— To be done —
Don't include pictures. Quote the lines below from the first through the line that contains "return m, nt, b".

— Listed entries —
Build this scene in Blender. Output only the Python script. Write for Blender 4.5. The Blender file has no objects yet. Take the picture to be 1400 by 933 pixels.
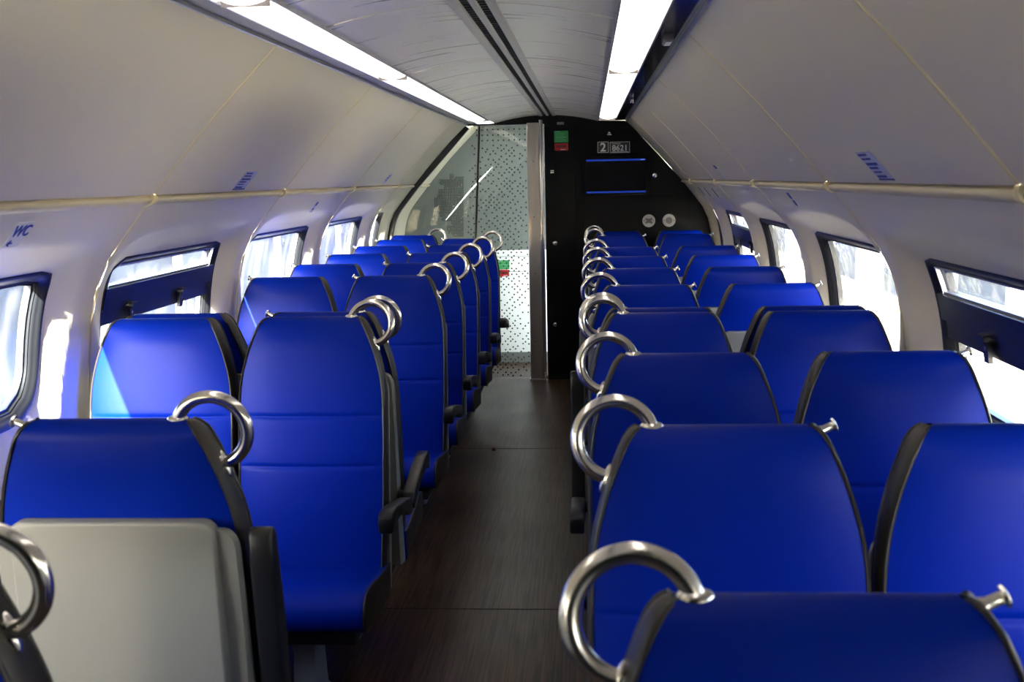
import bpy, bmesh, math, random
from mathutils import Vector, Matrix
random.seed(7)
scene = bpy.context.scene
COL = scene.collection
PI = math.pi
C0 = -0.345            # centre line of the carriage (the camera stands in the aisle at x = 0)
YEND = 9.62            # end bulkhead
YVEST = 10.55          # far wall of the vestibule
YBACK = -1.23

# ------------------------------------------------------------------ materials
def new_mat(name):
    m = bpy.data.materials.new(name); m.use_nodes = True
    nt = m.node_tree
    b = nt.nodes['Principled BSDF']
    return m, nt, b

def mat(name, col, rough=0.5, metal=0.0, spec=0.5, coat=0.0, noise=None, bump=None):
    m, nt, b = new_mat(name)
    b.inputs['Base Color'].default_value = (*col, 1)
    b.inputs['Roughness'].default_value = rough
    b.inputs['Metallic'].default_value = metal
    b.inputs['Specular IOR Level'].default_value = spec
    b.inputs['Coat Weight'].default_value = coat
    tc = nt.nodes.new('ShaderNodeTexCoord')
    if noise:
        scale, amt = noise
        n = nt.nodes.new('ShaderNodeTexNoise'); n.inputs['Scale'].default_value = scale
        n.inputs['Detail'].default_value = 3
        nt.links.new(tc.outputs['Object'], n.inputs['Vector'])
        r = nt.nodes.new('ShaderNodeMapRange')
        r.inputs['To Min'].default_value = max(0, rough - amt); r.inputs['To Max'].default_value = min(1, rough + amt)
        nt.links.new(n.outputs['Fac'], r.inputs['Value']); nt.links.new(r.outputs['Result'], b.inputs['Roughness'])
    if bump:
        scale, strength = bump
        n = nt.nodes.new('ShaderNodeTexNoise'); n.inputs['Scale'].default_value = scale
        n.inputs['Detail'].default_value = 4
        nt.links.new(tc.outputs['Object'], n.inputs['Vector'])
        bp = nt.nodes.new('ShaderNodeBump'); bp.inputs['Strength'].default_value = strength
        bp.inputs['Distance'].default_value = 0.002
        nt.links.new(n.outputs['Fac'], bp.inputs['Height']); nt.links.new(bp.outputs['Normal'], b.inputs['Normal'])
    return m

def emit_mat(name, col, strength):
    m, nt, b = new_mat(name)
    b.inputs['Base Color'].default_value = (0.8, 0.8, 0.78, 1) if strength > 2 else (*[c*0.2 for c in col], 1)
    b.inputs['Emission Color'].default_value = (*col, 1)
    b.inputs['Emission Strength'].default_value = strength
    b.inputs['Roughness'].default_value = 0.4
    return m

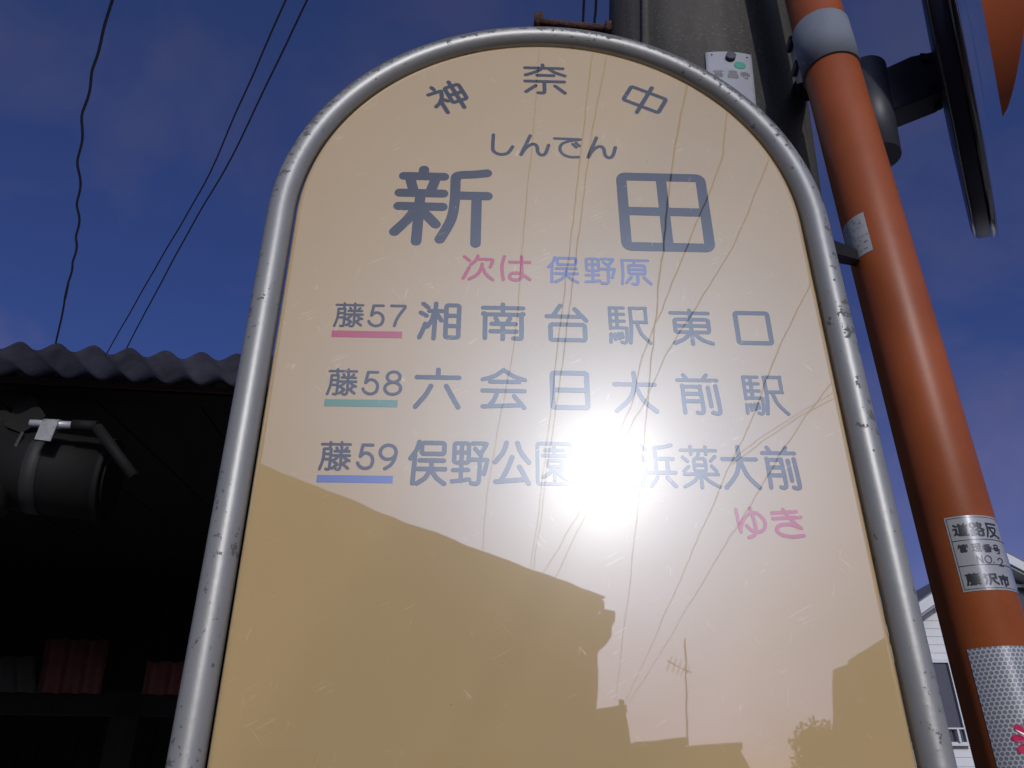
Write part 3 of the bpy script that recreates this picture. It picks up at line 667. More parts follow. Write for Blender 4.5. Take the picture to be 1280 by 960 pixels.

— Full answer —
Build this scene in Blender. Output only the Python script. Write for Blender 4.5. The Blender file has no objects yet. Take the picture to be 1400 by 933 pixels.
import bpy, bmesh, math, random
from mathutils import Vector, Matrix
random.seed(7)
scene = bpy.context.scene
COL = scene.collection
PI = math.pi
C0 = -0.345            # centre line of the carriage (the camera stands in the aisle at x = 0)
YEND = 9.62            # end bulkhead
YVEST = 10.55          # far wall of the vestibule
YBACK = -1.23

# ------------------------------------------------------------------ materials
def new_mat(name):
    m = bpy.data.materials.new(name); m.use_nodes = True
    nt = m.node_tree
    b = nt.nodes['Principled BSDF']
    return m, nt, b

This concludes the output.